Now, autoworkers in Mexico are supporting the strike of GM workers, with GM workers in Silao courageously organizing to oppose the attempts by the company to speed up production, risking their jobs and even lives. In online meetings held by the World Socialist Web Site Autoworker Newsletter over the last two weeks, hundreds of workers from a number of countries participated—the US, Canada, Mexico, and Brazil—calling for solidarity and collaboration.

4. Workers must adopt a strategy that opposes their interests to those of the capitalist class. Autoworkers are engaged not just in a strike against GM, but in a political struggle. Representing the auto industry and Wall Street stands the capitalist state and two big business parties, from the Republican Donald Trump to the Democratic Party and all its presidential candidates.

The Trump administration is in close discussions with GM on finding a way to end the strike and push through a further restructuring of the auto industry, following on the Obama administration’s oversight of the 2009 bankruptcy, which set the terms of the abominable conditions workers now face.

Joseph Biden, Elizabeth Warren and Bernie Sanders are grandstanding and falsely professing their support for autoworkers at rallies this weekend and in the coming days. But if they think it becomes necessary, both the Democrats and Republicans are prepared to mobilize the police—as has already happened, most notably at GM’s Springhill, Tennessee, plant—or eventually the National Guard or other armed forces against striking workers.

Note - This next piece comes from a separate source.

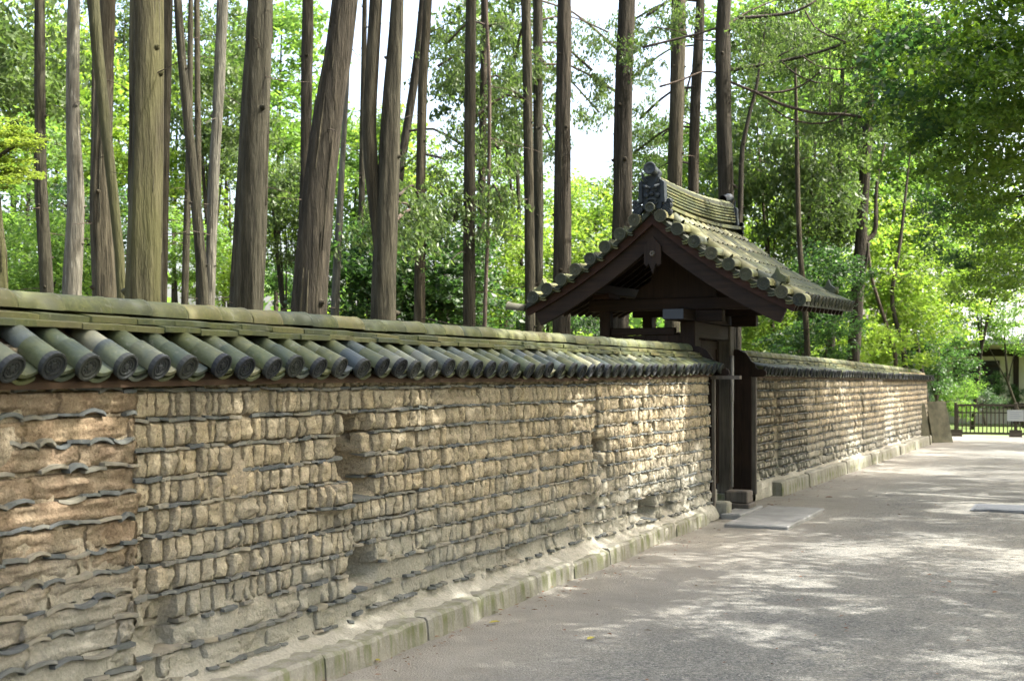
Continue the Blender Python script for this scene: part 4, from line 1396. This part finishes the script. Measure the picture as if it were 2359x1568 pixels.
# drooping sprays on the trunks beside the white gap of sky
SP = [(1370,60,24),(1340,140,24),(1385,190,24),(1500,250,24),(1490,330,24),(1515,20,23),(1540,300,24),(1480,160,25),(1395,90,25),(1355,230,26),(1500,400,25),(1580,220,25),(1470,40,24),
      (1190,120,22),(1150,60,22),(1175,200,23),(1255,150,23),(1120,250,21),(1050,80,21),(1140,330,22),(1190,300,24),(1265,310,24),(1030,140,23),
      (930,440,18),(960,480,18),(1010,440,19),(1050,490,19),(920,500,17),(1100,430,20),(1150,450,20),(1000,360,21),(1060,330,22),(900,470,17)]
bytree = {}
for j, (x, y, Z) in enumerate(SP):
    p = at(x, y, Z)
    root, Q, rad, lab = min(TREES, key=lambda t: min((q - p).length for q in t[1]))
    q0 = min(Q, key=lambda q: (q - p).length + abs(q.z - p.z) * .5)
    mid_ = q0.lerp(p, .5); mid_.z += .15
    limb(root, [q0, mid_, p, p + (p - q0) * .25 - Vector((0,0,.1))], .022, .006, 'twig', 400 + j)
    s_ = rg.uniform(.55, .95)
    place(LF['spray', j % 3], 'foliage', root, TRS(p - Vector((0,0,.1)), (rg.uniform(-.3,.3), rg.uniform(-.2,.5), rg.uniform(0,6)), (s_, s_, s_ * 1.2)))

# ------------------------------------------------------------------ leafy trees and shrubs of the wood
def leafy(kind, label, group, lobes, mat_i, base=None, seed=0, name='leafy_tree', r=.05, cat='tree'):
    """lobes: (x, y, Z, radius) measured in the photo; a trunk rises from below the lowest lobe"""
    rg_ = random.Random(seed)
    root = thing(name, label, cat, group=group)
    c = [at(x, y, Z) for x, y, Z, _ in lobes]
    lo = min(c, key=lambda p: p.z); hi = max(c, key=lambda p: p.z)
    b0 = Vector((lo.x + rg_.uniform(-.3, .3), lo.y + rg_.uniform(-.3, .3), -.05))
    b = MB()
    m1 = b0.lerp(hi, .4) + Vector((rg_.uniform(-.25, .25), rg_.uniform(-.25, .25), 0))
    b.tube([b0, b0.lerp(m1, .5), m1, m1.lerp(hi, .6), hi], [r * 1.25, r, r * .8, r * .55, r * .2], 8, True, .15, seed)
    for p in c:
        if (p - hi).length > .1:
            s0 = m1 if p.z > m1.z else b0.lerp(m1, .8)
            b.tube([s0, s0.lerp(p, .5) + Vector((0, 0, .1)), p], [r * .5, r * .3, r * .1], 6)
    b.build('trunk', M['bark' if seed % 2 else 'bark_dark'], root, True)
    for j, (p, (_, _, Z, rad)) in enumerate(zip(c, lobes)):
        place(LF[kind, (seed + j) % 3], 'crown', root, TRS(p, (rg_.uniform(-.3, .3), rg_.uniform(-.3, .3), rg_.uniform(0, 6)), (rad, rad, rad * rg_.uniform(.8, 1.05))))
    return root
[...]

To oppose this, a mass political movement and party of the working class must be built, independent of the capitalist parties.

If workers’ livelihoods and interests are to be secured, the auto industry must be reorganized as a public utility and placed under workers’ democratic control, as part of the fight for socialism, i.e., the running of society to meet human need, not the insatiable profit interests of the corporate and financial aristocracy.